So what I've done is
$ \overline Z = x-iy $
= $ (x-iy)(1+(x+iy)^2) $
= $ (x-iy)(1+x^2+2ixy+y^2) $
= $ (x + x^3 + 2i(x^2)y +xy^2 -iy -iyx^2 - 2xy^2 + iy^3) $
= $ (x+x^3-xy^2) + i(yx^2-y-y^3) $
$ du/dx = 1 + 3x^2 - y^2 -xy^2 $
$ dv/dy = yx^2 +x^2 -1 - 3y^2 $
hence $ du/dx = dv/dy $ is not applicable, hence not differentiable .
Is this correct?
On
The function you wrote in the title is different from the one in the text. Anyway, I think that the procedure is essentially correct. It might be easier to write the Cauchy-Riemann equations in the form $$ \frac{\partial f}{\partial \overline z} = 0, $$ because your function (the one in the title) can be rewritten as $$ f(z, \overline z)=\overline z ( 1+\overline z^2), $$ so $\partial_{\overline z}\, f = (1+\overline z^2) + 2 \overline z^2\ne 0$.
The answer is no, this function isn’t derivable in C.

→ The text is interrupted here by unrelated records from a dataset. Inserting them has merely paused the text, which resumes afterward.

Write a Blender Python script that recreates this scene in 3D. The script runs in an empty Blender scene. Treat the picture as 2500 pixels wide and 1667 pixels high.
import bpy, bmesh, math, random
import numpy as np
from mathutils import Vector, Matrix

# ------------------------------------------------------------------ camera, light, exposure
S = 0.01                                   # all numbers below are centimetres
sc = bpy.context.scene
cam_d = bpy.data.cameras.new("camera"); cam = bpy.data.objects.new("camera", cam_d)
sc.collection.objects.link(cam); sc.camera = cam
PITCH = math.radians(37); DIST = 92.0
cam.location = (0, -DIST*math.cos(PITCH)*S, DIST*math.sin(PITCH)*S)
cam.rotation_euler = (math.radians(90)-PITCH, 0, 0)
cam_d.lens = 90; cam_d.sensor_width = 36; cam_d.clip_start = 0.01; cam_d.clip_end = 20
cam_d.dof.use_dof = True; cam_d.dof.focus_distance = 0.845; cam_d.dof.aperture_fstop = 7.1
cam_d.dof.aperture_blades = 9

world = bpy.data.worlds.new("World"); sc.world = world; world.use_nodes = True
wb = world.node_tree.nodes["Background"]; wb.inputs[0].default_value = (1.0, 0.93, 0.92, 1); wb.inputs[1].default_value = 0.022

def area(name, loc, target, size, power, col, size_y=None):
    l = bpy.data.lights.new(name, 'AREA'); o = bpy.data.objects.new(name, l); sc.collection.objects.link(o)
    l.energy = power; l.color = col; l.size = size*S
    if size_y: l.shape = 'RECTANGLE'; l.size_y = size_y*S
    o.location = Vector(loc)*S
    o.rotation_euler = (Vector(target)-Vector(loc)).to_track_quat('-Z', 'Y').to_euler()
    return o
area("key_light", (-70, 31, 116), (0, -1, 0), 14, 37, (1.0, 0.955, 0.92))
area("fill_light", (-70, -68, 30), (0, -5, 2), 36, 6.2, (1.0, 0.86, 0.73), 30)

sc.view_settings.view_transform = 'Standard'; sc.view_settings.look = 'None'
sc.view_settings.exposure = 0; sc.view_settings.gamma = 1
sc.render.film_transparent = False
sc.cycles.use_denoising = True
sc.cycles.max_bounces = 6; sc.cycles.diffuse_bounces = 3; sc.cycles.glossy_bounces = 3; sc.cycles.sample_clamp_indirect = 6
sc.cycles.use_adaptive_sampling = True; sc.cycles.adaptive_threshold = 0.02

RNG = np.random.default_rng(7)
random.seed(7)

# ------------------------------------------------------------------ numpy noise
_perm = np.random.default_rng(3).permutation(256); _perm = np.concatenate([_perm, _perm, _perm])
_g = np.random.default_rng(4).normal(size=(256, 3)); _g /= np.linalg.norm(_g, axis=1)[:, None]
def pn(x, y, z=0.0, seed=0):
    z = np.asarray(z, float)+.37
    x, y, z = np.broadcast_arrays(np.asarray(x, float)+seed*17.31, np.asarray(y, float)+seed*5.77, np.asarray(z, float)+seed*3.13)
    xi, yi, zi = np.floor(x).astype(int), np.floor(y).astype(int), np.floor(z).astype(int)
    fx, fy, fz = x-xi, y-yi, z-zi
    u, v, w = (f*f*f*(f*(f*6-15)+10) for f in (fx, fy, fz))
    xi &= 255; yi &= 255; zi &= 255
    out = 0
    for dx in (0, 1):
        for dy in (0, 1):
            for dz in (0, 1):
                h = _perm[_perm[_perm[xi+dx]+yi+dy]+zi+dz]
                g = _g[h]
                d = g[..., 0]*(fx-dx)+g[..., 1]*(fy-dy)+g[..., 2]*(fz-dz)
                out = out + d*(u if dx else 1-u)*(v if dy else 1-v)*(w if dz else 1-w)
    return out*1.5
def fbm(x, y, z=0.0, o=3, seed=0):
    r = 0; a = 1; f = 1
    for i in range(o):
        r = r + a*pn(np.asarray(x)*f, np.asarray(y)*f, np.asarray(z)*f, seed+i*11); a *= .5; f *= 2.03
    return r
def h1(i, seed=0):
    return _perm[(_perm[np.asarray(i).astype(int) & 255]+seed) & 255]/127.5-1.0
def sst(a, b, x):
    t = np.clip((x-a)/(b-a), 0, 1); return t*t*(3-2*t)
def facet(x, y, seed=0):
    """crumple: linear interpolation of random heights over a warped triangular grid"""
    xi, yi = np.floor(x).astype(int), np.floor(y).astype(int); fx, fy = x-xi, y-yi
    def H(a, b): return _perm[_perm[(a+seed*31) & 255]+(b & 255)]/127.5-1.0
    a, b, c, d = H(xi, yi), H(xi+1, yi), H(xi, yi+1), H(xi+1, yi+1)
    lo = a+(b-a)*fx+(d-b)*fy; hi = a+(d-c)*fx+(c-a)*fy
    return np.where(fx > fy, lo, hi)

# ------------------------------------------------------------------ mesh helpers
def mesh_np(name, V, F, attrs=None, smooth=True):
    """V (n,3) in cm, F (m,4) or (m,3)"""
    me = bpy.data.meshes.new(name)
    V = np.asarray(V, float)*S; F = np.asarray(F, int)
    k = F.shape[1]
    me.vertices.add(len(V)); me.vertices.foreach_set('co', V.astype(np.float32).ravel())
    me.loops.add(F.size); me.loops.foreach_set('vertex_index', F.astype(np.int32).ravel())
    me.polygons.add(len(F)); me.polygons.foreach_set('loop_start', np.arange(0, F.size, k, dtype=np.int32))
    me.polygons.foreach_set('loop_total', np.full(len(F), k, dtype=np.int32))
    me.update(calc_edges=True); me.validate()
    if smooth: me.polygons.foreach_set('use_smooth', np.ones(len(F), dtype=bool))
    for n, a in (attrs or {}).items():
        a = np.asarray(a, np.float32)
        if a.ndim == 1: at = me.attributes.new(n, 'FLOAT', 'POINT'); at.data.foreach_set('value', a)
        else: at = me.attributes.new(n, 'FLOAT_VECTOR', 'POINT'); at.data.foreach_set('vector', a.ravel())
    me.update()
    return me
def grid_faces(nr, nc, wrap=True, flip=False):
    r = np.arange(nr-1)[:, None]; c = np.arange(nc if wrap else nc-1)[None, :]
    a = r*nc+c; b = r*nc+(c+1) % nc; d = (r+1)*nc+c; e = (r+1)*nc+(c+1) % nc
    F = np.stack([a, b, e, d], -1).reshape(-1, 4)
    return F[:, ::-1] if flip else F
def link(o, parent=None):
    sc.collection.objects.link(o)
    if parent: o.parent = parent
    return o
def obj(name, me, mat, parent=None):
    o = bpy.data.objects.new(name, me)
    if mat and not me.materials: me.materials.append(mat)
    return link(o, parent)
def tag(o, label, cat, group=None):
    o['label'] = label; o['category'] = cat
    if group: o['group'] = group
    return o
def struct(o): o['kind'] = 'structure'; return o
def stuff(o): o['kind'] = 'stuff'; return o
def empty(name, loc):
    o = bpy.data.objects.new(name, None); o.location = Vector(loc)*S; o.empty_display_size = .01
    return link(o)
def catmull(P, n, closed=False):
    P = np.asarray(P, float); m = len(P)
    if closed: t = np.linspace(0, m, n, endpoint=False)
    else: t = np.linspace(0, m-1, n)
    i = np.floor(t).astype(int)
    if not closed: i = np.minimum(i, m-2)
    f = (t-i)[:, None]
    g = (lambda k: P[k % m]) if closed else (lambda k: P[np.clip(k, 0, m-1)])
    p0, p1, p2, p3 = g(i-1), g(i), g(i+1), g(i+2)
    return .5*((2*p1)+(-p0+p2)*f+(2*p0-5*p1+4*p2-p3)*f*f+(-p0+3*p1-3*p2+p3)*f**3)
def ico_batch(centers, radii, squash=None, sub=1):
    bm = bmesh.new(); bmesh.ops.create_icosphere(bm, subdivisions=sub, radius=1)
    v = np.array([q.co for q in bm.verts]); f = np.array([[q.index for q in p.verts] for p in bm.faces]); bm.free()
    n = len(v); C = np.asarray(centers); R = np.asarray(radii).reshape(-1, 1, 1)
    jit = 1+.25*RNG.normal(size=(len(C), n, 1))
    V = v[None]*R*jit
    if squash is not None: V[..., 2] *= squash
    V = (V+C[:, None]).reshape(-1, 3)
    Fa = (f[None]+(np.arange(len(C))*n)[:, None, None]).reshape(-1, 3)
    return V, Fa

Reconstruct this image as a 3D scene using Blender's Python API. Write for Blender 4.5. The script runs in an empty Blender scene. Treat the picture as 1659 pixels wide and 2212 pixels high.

You have some errors in proceeding:
$$ f(z) = (x-iy)(1+(x+iy)^2) $$
$$= (x-iy)(1+x^2+ 2ixy - y^2) $$
$$= (x + x^3 + 2i(x^2)y - xy^2 -iy -iyx^2 - 2xy^2 - iy^3) $$
$$= (x+x^3-xy^2) + i(yx^2-y-y^3)$$
$ du/dx = 1 + 3x^2 - y^2 $
$ dv/dy = -1 + x^2 - 3y^2 $
So they’re not equal, concluding that the function isn’t derivable.